Your task is to return, exactly, the run of lines starting at the line holding "Recreate this scene" and ending at the line holding "COL = scn.collection", both ends included and no other lines.

___ Extracted entries ___

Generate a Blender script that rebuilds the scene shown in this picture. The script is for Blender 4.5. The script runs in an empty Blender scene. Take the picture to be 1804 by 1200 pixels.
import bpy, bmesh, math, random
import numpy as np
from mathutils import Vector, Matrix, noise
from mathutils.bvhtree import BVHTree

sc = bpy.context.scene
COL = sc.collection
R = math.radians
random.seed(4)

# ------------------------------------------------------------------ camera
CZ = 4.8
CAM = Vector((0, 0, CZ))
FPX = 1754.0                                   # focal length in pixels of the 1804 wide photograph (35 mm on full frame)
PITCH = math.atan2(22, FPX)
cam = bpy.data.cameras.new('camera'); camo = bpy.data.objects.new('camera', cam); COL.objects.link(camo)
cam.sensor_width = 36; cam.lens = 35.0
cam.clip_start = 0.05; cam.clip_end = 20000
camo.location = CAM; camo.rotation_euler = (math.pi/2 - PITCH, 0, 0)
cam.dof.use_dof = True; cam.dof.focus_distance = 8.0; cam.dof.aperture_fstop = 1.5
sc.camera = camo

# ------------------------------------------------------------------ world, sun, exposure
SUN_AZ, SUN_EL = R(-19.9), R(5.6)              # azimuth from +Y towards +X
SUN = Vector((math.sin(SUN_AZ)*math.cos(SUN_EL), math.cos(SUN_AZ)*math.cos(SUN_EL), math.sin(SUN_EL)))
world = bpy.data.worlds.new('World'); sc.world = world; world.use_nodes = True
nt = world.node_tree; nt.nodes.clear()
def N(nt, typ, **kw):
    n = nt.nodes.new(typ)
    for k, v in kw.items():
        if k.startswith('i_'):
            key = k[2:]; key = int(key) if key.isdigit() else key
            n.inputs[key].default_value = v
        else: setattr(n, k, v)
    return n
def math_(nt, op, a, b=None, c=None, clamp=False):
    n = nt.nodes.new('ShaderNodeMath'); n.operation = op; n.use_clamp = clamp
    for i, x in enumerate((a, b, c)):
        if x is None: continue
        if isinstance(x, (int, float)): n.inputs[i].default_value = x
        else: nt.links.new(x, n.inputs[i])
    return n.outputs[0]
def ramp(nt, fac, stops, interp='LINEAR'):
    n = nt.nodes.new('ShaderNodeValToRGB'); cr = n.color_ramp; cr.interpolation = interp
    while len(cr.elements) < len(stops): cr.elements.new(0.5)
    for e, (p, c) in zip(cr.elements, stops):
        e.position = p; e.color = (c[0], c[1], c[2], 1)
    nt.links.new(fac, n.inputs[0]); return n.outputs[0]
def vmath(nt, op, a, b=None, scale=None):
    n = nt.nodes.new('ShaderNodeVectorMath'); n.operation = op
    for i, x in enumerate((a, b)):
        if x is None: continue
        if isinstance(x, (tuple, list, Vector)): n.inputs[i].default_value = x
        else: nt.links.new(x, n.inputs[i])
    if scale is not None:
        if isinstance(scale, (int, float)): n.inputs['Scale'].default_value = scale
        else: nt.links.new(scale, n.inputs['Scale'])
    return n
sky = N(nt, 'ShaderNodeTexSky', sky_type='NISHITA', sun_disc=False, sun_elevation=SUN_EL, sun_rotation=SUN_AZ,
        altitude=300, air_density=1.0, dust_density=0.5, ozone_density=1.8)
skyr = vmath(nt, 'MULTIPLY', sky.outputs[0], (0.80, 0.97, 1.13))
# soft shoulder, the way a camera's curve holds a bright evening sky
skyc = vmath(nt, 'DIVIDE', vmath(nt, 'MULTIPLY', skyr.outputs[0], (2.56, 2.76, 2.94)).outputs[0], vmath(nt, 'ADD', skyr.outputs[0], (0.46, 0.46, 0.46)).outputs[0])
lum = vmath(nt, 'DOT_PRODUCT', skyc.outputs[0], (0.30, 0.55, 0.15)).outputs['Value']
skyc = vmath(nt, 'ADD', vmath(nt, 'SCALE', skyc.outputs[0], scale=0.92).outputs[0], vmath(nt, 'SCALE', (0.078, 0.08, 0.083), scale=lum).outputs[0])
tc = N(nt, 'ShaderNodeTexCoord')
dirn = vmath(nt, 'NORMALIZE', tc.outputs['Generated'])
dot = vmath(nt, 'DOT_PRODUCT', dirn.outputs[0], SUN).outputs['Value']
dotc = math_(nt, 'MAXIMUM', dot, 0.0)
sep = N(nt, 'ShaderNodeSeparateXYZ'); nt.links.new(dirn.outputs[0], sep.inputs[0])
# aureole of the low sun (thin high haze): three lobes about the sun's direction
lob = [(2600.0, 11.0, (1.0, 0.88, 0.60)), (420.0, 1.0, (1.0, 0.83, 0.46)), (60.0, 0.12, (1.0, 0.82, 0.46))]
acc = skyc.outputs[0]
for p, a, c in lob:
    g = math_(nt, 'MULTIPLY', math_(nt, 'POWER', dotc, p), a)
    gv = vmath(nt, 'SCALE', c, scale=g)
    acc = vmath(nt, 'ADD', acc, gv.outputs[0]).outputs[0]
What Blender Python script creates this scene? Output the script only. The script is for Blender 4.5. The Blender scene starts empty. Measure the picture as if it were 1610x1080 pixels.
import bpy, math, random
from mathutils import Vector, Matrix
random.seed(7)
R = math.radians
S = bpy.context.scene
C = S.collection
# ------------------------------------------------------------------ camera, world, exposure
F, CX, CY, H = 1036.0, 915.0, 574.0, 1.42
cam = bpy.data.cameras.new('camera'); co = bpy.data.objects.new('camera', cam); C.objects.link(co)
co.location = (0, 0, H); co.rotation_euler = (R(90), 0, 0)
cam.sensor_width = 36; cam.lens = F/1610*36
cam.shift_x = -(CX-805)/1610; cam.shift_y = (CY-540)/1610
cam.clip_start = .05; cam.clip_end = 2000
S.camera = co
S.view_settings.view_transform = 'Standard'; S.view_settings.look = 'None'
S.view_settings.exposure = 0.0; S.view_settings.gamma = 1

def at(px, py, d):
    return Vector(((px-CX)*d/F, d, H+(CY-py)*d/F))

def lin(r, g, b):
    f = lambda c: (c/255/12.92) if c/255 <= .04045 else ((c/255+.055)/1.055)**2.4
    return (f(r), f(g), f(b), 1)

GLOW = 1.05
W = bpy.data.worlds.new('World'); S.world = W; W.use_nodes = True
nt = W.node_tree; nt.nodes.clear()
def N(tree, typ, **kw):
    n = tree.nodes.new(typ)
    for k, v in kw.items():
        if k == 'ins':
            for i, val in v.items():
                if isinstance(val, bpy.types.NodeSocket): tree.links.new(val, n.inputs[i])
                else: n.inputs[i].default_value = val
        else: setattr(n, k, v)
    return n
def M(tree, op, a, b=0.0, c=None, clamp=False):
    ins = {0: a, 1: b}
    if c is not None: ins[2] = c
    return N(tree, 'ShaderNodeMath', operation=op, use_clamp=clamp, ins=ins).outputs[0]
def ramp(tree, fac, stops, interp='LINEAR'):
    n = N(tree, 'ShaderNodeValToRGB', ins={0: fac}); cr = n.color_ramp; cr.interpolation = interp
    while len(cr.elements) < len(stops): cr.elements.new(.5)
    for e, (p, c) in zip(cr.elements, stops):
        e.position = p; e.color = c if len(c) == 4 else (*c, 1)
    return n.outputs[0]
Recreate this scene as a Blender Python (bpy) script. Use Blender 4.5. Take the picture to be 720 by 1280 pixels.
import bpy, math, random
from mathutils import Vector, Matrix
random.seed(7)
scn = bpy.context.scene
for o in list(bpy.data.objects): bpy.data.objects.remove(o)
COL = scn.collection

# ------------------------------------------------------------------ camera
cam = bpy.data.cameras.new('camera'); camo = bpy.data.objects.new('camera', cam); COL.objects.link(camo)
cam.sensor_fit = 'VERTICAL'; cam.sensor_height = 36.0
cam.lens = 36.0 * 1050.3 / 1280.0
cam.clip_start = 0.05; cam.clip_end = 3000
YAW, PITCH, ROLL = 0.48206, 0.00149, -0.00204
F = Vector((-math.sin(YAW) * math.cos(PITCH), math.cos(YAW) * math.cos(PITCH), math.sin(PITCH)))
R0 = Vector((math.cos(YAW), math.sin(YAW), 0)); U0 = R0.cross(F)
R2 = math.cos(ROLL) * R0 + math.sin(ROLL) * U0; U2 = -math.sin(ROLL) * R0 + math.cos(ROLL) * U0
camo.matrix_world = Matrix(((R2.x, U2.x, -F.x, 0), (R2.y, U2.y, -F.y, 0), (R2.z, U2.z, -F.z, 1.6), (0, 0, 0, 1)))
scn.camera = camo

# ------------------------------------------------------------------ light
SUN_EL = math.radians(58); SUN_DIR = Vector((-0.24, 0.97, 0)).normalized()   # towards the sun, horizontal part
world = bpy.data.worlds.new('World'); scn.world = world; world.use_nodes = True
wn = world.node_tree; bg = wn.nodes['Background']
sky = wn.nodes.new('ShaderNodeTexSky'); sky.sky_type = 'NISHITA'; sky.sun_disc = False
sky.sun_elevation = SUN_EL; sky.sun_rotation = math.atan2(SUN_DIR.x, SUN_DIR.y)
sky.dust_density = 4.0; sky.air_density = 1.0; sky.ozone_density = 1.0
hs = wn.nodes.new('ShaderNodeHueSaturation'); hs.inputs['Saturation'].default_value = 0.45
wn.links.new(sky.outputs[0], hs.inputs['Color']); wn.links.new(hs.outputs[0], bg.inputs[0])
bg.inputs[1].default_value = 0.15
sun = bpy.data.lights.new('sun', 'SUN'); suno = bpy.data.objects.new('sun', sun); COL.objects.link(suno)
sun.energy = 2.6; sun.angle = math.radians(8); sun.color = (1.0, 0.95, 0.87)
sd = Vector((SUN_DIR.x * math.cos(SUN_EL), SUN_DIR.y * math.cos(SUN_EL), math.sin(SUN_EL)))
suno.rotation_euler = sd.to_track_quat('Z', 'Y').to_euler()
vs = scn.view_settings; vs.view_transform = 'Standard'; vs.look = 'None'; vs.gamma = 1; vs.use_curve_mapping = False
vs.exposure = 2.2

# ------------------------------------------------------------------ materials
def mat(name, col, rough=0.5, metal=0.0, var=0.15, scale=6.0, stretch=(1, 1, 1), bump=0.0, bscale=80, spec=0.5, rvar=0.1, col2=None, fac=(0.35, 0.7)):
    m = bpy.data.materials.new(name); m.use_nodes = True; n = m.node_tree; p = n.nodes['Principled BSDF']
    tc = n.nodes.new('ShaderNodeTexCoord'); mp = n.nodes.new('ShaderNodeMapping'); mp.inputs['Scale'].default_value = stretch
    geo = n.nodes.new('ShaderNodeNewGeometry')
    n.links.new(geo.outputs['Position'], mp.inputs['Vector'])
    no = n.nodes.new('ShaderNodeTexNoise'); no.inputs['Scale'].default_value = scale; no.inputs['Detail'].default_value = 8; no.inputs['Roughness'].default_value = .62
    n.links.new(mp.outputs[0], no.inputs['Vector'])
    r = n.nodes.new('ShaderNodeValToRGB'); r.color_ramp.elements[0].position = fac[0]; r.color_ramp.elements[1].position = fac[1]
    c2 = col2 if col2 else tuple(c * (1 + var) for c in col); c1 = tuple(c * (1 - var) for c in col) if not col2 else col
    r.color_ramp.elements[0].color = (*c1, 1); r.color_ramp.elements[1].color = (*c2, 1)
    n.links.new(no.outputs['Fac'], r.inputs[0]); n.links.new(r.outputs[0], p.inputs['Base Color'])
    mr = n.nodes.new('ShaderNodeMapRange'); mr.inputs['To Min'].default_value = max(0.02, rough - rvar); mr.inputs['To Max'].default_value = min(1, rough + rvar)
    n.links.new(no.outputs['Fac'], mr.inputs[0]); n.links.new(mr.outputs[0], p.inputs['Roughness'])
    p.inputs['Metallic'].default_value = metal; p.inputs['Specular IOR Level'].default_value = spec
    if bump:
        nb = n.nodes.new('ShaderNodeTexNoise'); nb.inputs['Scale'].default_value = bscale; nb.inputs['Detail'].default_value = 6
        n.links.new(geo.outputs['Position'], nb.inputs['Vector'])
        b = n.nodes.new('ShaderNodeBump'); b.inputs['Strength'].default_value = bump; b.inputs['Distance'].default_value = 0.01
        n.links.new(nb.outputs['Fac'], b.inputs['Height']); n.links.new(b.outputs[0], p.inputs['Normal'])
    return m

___

:: Answer to the exercise ::
Recreate this scene as a Blender Python (bpy) script. Use Blender 4.5. Take the picture to be 720 by 1280 pixels.
import bpy, math, random
from mathutils import Vector, Matrix
random.seed(7)
scn = bpy.context.scene
for o in list(bpy.data.objects): bpy.data.objects.remove(o)
COL = scn.collection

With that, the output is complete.